Over the past 20 seasons, as Kobe’s career unfolded through its successes and growing pains, analytics did too, with the former serving as a touchstone — and lightning rod — for the latter.
The stats were not always kind to Kobe, least of all in his perpetual, mythic struggle against Michael Jordan. Perhaps that comparison would have been less harsh in an earlier era, thanks to a similar ring count and a passing statistical resemblance, but the advanced metrics have consistently debunked the parallel. (They’ve essentially taken on the role of the old noodge at the bar or barbershop, reminding “kids these days” of their historical betters.) Kobe wasn’t nearly as efficient as Jordan, they’d remind; he’d likely never be as valuable no matter what the rings said. Likewise, the numbers always seemed to find some other contemporary upon whom to bestow the “Next Jordan” mantle, be it LeBron James or Dwyane Wade or even Tracy McGrady. As if chasing Jordan’s shadow wasn’t hard enough, the shadow seemed to be armed with the cold, compassionless weaponry of data.

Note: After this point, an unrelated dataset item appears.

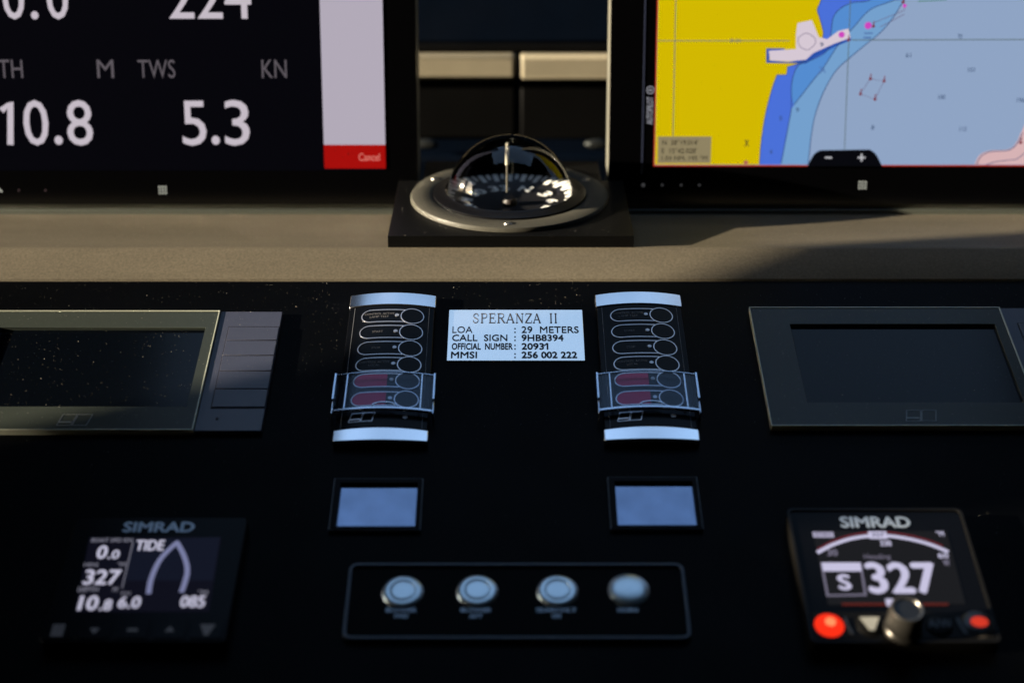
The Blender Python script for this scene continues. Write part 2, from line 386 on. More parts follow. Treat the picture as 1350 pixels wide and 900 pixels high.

It didn’t help that hoops analytics went through its contrarian phase right around the time Kobe peaked. Every sabermetric movement has a period in which its sport’s sacred cows are officially on notice, and basketball’s came in the mid-2000s — known around these parts as the Hollinger Era — when Bryant embodied many bits of conventional basketball wisdom in need of rigorous auditing. Back then, it was fashionable to unearth the deep cuts, the guys like Carl Landry or Gerald Wallace or, uh, Landry Fields, who didn’t get as much play on SportsCenter but contributed efficiently within their roles. Obsessed with efficiency over context, many in the field downplayed the value of Kobe’s greatest skill — relentless, tireless scoring — and went so far as to suggest that an average player could have notched as many points if given the same number of opportunities. (Note: This is, and always was, insane.) Others raised more valid questions about Kobe’s reputation for clutch shooting and lock-down defense, and these cut more to the core of what fans wanted to know about him and players of his caliber. It was a crucial point for basketball stats; perhaps a fractious relationship between Kobe and stat-geekdom was simply the necessary collateral damage.